'''

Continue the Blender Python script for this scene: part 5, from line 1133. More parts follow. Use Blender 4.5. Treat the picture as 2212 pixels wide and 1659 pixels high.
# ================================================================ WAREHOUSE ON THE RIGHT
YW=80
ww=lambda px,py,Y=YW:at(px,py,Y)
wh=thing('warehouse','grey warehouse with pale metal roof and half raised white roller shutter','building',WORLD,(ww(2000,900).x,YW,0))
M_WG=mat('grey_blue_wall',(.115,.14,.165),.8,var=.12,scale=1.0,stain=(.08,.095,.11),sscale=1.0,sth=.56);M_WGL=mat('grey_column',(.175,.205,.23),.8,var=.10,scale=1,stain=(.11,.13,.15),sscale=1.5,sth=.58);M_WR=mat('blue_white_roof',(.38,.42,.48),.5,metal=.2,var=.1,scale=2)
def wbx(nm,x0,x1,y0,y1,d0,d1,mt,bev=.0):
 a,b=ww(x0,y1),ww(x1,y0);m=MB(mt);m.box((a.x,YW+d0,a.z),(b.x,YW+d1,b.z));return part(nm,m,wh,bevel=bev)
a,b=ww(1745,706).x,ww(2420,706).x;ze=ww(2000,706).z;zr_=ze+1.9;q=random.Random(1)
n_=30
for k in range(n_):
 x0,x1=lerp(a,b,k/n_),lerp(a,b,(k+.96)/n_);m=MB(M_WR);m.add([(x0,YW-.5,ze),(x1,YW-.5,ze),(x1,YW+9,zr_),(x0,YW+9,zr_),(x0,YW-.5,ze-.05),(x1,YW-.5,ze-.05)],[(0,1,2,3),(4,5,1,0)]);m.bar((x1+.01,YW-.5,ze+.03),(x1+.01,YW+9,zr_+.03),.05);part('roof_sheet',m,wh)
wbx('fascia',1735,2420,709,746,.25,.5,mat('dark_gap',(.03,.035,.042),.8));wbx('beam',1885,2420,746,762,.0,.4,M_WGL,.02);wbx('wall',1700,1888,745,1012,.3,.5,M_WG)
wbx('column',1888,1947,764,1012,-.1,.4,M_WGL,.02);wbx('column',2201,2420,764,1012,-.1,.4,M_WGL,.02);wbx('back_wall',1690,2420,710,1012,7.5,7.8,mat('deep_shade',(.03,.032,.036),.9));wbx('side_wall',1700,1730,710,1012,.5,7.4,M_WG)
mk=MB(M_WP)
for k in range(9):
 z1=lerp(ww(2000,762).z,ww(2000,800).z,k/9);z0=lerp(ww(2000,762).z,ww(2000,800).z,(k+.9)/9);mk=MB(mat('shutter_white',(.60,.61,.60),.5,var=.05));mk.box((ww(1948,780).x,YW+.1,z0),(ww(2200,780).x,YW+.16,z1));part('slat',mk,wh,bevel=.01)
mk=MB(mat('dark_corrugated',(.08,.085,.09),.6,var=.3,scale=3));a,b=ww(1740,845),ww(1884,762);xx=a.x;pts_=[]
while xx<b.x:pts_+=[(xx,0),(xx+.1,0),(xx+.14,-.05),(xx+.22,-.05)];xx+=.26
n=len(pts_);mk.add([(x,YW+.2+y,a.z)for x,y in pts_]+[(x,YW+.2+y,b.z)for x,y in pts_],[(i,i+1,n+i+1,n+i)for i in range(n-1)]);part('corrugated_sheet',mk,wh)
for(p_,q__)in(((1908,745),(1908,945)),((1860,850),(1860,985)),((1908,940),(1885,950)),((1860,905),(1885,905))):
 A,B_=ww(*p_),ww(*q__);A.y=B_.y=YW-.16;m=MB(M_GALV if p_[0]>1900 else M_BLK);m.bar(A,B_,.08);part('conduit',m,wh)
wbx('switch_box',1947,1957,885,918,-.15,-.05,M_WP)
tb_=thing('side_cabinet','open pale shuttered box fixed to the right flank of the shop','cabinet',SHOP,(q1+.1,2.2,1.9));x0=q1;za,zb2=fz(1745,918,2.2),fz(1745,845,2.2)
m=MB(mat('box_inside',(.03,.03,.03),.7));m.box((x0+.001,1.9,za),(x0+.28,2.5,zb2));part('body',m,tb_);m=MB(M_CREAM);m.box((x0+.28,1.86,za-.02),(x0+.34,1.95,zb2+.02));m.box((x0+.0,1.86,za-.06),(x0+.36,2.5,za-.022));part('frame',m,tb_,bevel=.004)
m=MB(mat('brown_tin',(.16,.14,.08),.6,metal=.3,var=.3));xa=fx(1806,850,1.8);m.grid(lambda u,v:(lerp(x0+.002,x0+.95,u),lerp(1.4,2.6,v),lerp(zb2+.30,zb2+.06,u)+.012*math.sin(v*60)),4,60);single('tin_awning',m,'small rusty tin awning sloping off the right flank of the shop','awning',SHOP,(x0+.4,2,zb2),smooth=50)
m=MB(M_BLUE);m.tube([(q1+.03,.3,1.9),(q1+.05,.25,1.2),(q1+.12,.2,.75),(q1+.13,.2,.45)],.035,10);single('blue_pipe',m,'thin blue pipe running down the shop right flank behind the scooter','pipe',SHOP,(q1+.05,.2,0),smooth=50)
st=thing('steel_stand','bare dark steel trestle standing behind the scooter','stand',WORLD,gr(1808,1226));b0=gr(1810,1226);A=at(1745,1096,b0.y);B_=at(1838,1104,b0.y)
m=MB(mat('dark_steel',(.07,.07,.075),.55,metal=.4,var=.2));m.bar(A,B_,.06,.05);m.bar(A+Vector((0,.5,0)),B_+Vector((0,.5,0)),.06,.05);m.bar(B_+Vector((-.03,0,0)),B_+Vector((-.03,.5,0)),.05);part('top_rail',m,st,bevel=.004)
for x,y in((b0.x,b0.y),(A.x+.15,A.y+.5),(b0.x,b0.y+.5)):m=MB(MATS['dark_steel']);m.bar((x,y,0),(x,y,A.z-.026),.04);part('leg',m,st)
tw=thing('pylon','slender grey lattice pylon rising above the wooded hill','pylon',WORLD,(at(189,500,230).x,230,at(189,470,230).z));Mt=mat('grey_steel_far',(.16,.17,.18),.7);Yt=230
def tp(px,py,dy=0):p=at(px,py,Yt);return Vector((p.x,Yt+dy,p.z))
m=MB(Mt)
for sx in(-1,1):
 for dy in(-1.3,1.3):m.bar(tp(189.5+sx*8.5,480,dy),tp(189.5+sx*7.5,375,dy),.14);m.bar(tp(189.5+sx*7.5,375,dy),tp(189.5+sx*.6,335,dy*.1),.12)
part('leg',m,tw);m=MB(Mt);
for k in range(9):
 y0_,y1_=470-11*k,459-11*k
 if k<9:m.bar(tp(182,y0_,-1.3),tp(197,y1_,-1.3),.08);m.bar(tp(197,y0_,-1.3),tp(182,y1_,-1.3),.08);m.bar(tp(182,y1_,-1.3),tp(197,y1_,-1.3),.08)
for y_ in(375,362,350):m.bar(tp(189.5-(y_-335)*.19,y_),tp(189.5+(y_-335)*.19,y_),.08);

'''

Required task:
Quote each line of the data above exactly as written.

Solution to this task:
Continue the Blender Python script for this scene: part 5, from line 1133. More parts follow. Use Blender 4.5. Treat the picture as 2212 pixels wide and 1659 pixels high.
# ================================================================ WAREHOUSE ON THE RIGHT
YW=80
ww=lambda px,py,Y=YW:at(px,py,Y)
wh=thing('warehouse','grey warehouse with pale metal roof and half raised white roller shutter','building',WORLD,(ww(2000,900).x,YW,0))
M_WG=mat('grey_blue_wall',(.115,.14,.165),.8,var=.12,scale=1.0,stain=(.08,.095,.11),sscale=1.0,sth=.56);M_WGL=mat('grey_column',(.175,.205,.23),.8,var=.10,scale=1,stain=(.11,.13,.15),sscale=1.5,sth=.58);M_WR=mat('blue_white_roof',(.38,.42,.48),.5,metal=.2,var=.1,scale=2)
def wbx(nm,x0,x1,y0,y1,d0,d1,mt,bev=.0):
 a,b=ww(x0,y1),ww(x1,y0);m=MB(mt);m.box((a.x,YW+d0,a.z),(b.x,YW+d1,b.z));return part(nm,m,wh,bevel=bev)
a,b=ww(1745,706).x,ww(2420,706).x;ze=ww(2000,706).z;zr_=ze+1.9;q=random.Random(1)
n_=30
for k in range(n_):
 x0,x1=lerp(a,b,k/n_),lerp(a,b,(k+.96)/n_);m=MB(M_WR);m.add([(x0,YW-.5,ze),(x1,YW-.5,ze),(x1,YW+9,zr_),(x0,YW+9,zr_),(x0,YW-.5,ze-.05),(x1,YW-.5,ze-.05)],[(0,1,2,3),(4,5,1,0)]);m.bar((x1+.01,YW-.5,ze+.03),(x1+.01,YW+9,zr_+.03),.05);part('roof_sheet',m,wh)
wbx('fascia',1735,2420,709,746,.25,.5,mat('dark_gap',(.03,.035,.042),.8));wbx('beam',1885,2420,746,762,.0,.4,M_WGL,.02);wbx('wall',1700,1888,745,1012,.3,.5,M_WG)
wbx('column',1888,1947,764,1012,-.1,.4,M_WGL,.02);wbx('column',2201,2420,764,1012,-.1,.4,M_WGL,.02);wbx('back_wall',1690,2420,710,1012,7.5,7.8,mat('deep_shade',(.03,.032,.036),.9));wbx('side_wall',1700,1730,710,1012,.5,7.4,M_WG)
mk=MB(M_WP)
for k in range(9):
 z1=lerp(ww(2000,762).z,ww(2000,800).z,k/9);z0=lerp(ww(2000,762).z,ww(2000,800).z,(k+.9)/9);mk=MB(mat('shutter_white',(.60,.61,.60),.5,var=.05));mk.box((ww(1948,780).x,YW+.1,z0),(ww(2200,780).x,YW+.16,z1));part('slat',mk,wh,bevel=.01)
mk=MB(mat('dark_corrugated',(.08,.085,.09),.6,var=.3,scale=3));a,b=ww(1740,845),ww(1884,762);xx=a.x;pts_=[]
while xx<b.x:pts_+=[(xx,0),(xx+.1,0),(xx+.14,-.05),(xx+.22,-.05)];xx+=.26
n=len(pts_);mk.add([(x,YW+.2+y,a.z)for x,y in pts_]+[(x,YW+.2+y,b.z)for x,y in pts_],[(i,i+1,n+i+1,n+i)for i in range(n-1)]);part('corrugated_sheet',mk,wh)
for(p_,q__)in(((1908,745),(1908,945)),((1860,850),(1860,985)),((1908,940),(1885,950)),((1860,905),(1885,905))):
 A,B_=ww(*p_),ww(*q__);A.y=B_.y=YW-.16;m=MB(M_GALV if p_[0]>1900 else M_BLK);m.bar(A,B_,.08);part('conduit',m,wh)
wbx('switch_box',1947,1957,885,918,-.15,-.05,M_WP)
tb_=thing('side_cabinet','open pale shuttered box fixed to the right flank of the shop','cabinet',SHOP,(q1+.1,2.2,1.9));x0=q1;za,zb2=fz(1745,918,2.2),fz(1745,845,2.2)
m=MB(mat('box_inside',(.03,.03,.03),.7));m.box((x0+.001,1.9,za),(x0+.28,2.5,zb2));part('body',m,tb_);m=MB(M_CREAM);m.box((x0+.28,1.86,za-.02),(x0+.34,1.95,zb2+.02));m.box((x0+.0,1.86,za-.06),(x0+.36,2.5,za-.022));part('frame',m,tb_,bevel=.004)
m=MB(mat('brown_tin',(.16,.14,.08),.6,metal=.3,var=.3));xa=fx(1806,850,1.8);m.grid(lambda u,v:(lerp(x0+.002,x0+.95,u),lerp(1.4,2.6,v),lerp(zb2+.30,zb2+.06,u)+.012*math.sin(v*60)),4,60);single('tin_awning',m,'small rusty tin awning sloping off the right flank of the shop','awning',SHOP,(x0+.4,2,zb2),smooth=50)
m=MB(M_BLUE);m.tube([(q1+.03,.3,1.9),(q1+.05,.25,1.2),(q1+.12,.2,.75),(q1+.13,.2,.45)],.035,10);single('blue_pipe',m,'thin blue pipe running down the shop right flank behind the scooter','pipe',SHOP,(q1+.05,.2,0),smooth=50)
st=thing('steel_stand','bare dark steel trestle standing behind the scooter','stand',WORLD,gr(1808,1226));b0=gr(1810,1226);A=at(1745,1096,b0.y);B_=at(1838,1104,b0.y)
m=MB(mat('dark_steel',(.07,.07,.075),.55,metal=.4,var=.2));m.bar(A,B_,.06,.05);m.bar(A+Vector((0,.5,0)),B_+Vector((0,.5,0)),.06,.05);m.bar(B_+Vector((-.03,0,0)),B_+Vector((-.03,.5,0)),.05);part('top_rail',m,st,bevel=.004)
for x,y in((b0.x,b0.y),(A.x+.15,A.y+.5),(b0.x,b0.y+.5)):m=MB(MATS['dark_steel']);m.bar((x,y,0),(x,y,A.z-.026),.04);part('leg',m,st)
tw=thing('pylon','slender grey lattice pylon rising above the wooded hill','pylon',WORLD,(at(189,500,230).x,230,at(189,470,230).z));Mt=mat('grey_steel_far',(.16,.17,.18),.7);Yt=230
def tp(px,py,dy=0):p=at(px,py,Yt);return Vector((p.x,Yt+dy,p.z))
m=MB(Mt)
for sx in(-1,1):
 for dy in(-1.3,1.3):m.bar(tp(189.5+sx*8.5,480,dy),tp(189.5+sx*7.5,375,dy),.14);m.bar(tp(189.5+sx*7.5,375,dy),tp(189.5+sx*.6,335,dy*.1),.12)
part('leg',m,tw);m=MB(Mt);
for k in range(9):
 y0_,y1_=470-11*k,459-11*k
 if k<9:m.bar(tp(182,y0_,-1.3),tp(197,y1_,-1.3),.08);m.bar(tp(197,y0_,-1.3),tp(182,y1_,-1.3),.08);m.bar(tp(182,y1_,-1.3),tp(197,y1_,-1.3),.08)
for y_ in(375,362,350):m.bar(tp(189.5-(y_-335)*.19,y_),tp(189.5+(y_-335)*.19,y_),.08);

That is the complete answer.